The Senate Commerce Committee held an oversight hearing of the Federal Trade Commission (FTC) on April 15, 2026, its first in six years. Chairman Andrew Ferguson testified that the FTC policy focus will be combating hidden fees and misleading pricing practices by avoiding misleading representations about pricing and clearly disclosing total cost up front.
The FTC is focusing on enforcement actions against companies that allegedly:
- Advertised misleading “free” services;
- Failed to disclose subscription terms; and
- Added hidden or junk fees.
Examples include actions involving rental housing and online service platforms, reinforcing a broader initiative to ensure consumers are not surprised by final costs. The FTC frames price transparency as a cost-of-living issue, directly tied to household financial strain.
Competition and Antitrust Enforcement
Chairman Ferguson reiterated its commitment to vigorous but legally grounded antitrust enforcement including:
- Protecting competition without over extending statutory authority;
- Challenging mergers or conduct that harm consumers; and
- Ensuring enforcement actions are supported by strong evidence and legal precedent.
The FTC signaled a shift toward predictability and restraint, aiming to provide clearer guidance to businesses while still addressing anticompetitive behavior.
Focus on Digital Markets and Emerging Issues
Chairman Ferguson recognized the growing importance of digital markets, including:
- Online platforms;
- Subscription-based services; and
- Data-driven business models.
The FTC highlighted its efforts to address deceptive practices in these sectors, particularly around:
- Misleading online interfaces (“dark patterns”);
- Subscription traps and automatic renewals; and
- Platform-enabled fraud.
Rather than proposing sweeping new regulatory regimes, the FTC emphasized using existing authority to address harms in modern markets.
Redress, Remedies, and Enforcement Tools
The FTC underscored the importance of securing meaningful remedies for consumers, including:
- Monetary redress;
- Injunctive relief; and
- Industry bans for repeat offenders.
The testimony also reflected ongoing constraints to provide consumer redress following court decisions that have limited the FTC’s 13(b) ability to obtain equitable monetary relief.
As a result, the Commission highlighted:
- Increased reliance on existing rule violations and alternative legal pathways, and
- The importance of Congressional support to strengthen enforcement tools.

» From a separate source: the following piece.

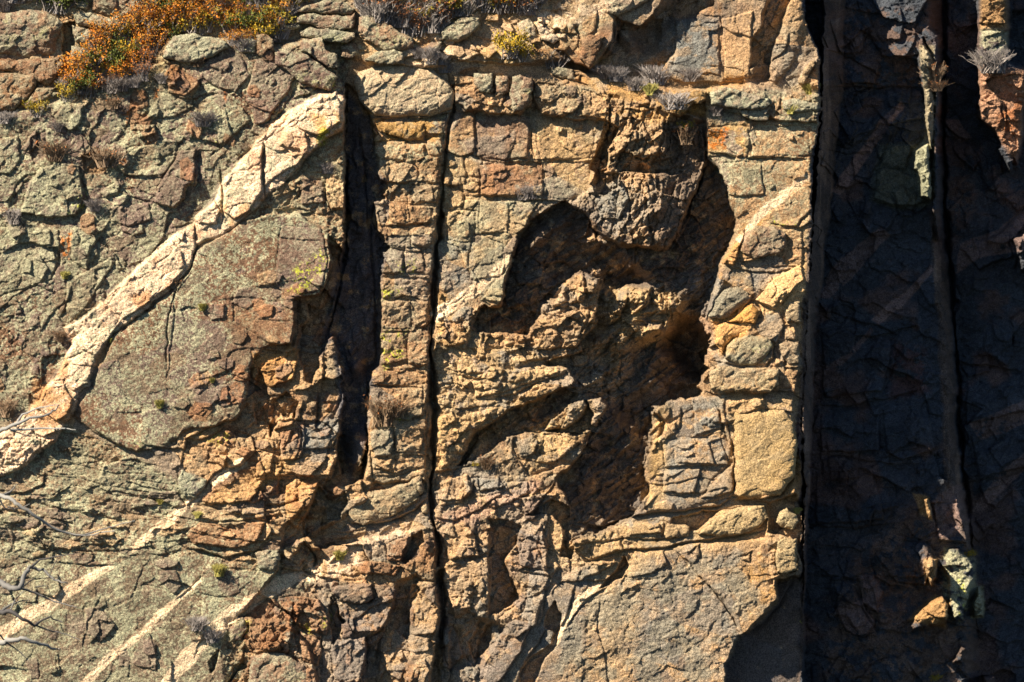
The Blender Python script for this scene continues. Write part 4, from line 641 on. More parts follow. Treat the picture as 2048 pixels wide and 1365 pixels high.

Institutional Integrity and Governance
A notable theme in the testimony was restoring morale, stability, and credibility within the agency. The testimony emphasized:
- Returning to bipartisan norms;
- Ensuring enforcement decisions grounded in law and economics with rigorous, cost-benefit analysis; and
- Providing clarity and consistency for regulated entities
Policy Framing: Cost of Living and Consumer Impact
Throughout the testimony, the FTC highlighted its work to everyday economic concerns, particularly:
- Household affordability;
- Hidden fees and deceptive pricing; and
- Financial losses due to fraud.
Conclusion
The testimony presents a vision of the FTC centered on pragmatic, enforcement-driven consumer protection and competition policy. Key takeaways include:
- A strong emphasis on fraud enforcement and consumer redress;
- A major push for price transparency and elimination of hidden fees;
- A more restrained, legally grounded approach to antitrust enforcement;
- Increased focus on digital marketplace harms; and
- Efforts to restore institutional credibility and adherence to statutory limits
The FTC is positioning itself to refocus on its traditional mission while adapting to address modern economic challenges, particularly those affecting consumer costs and trust in markets.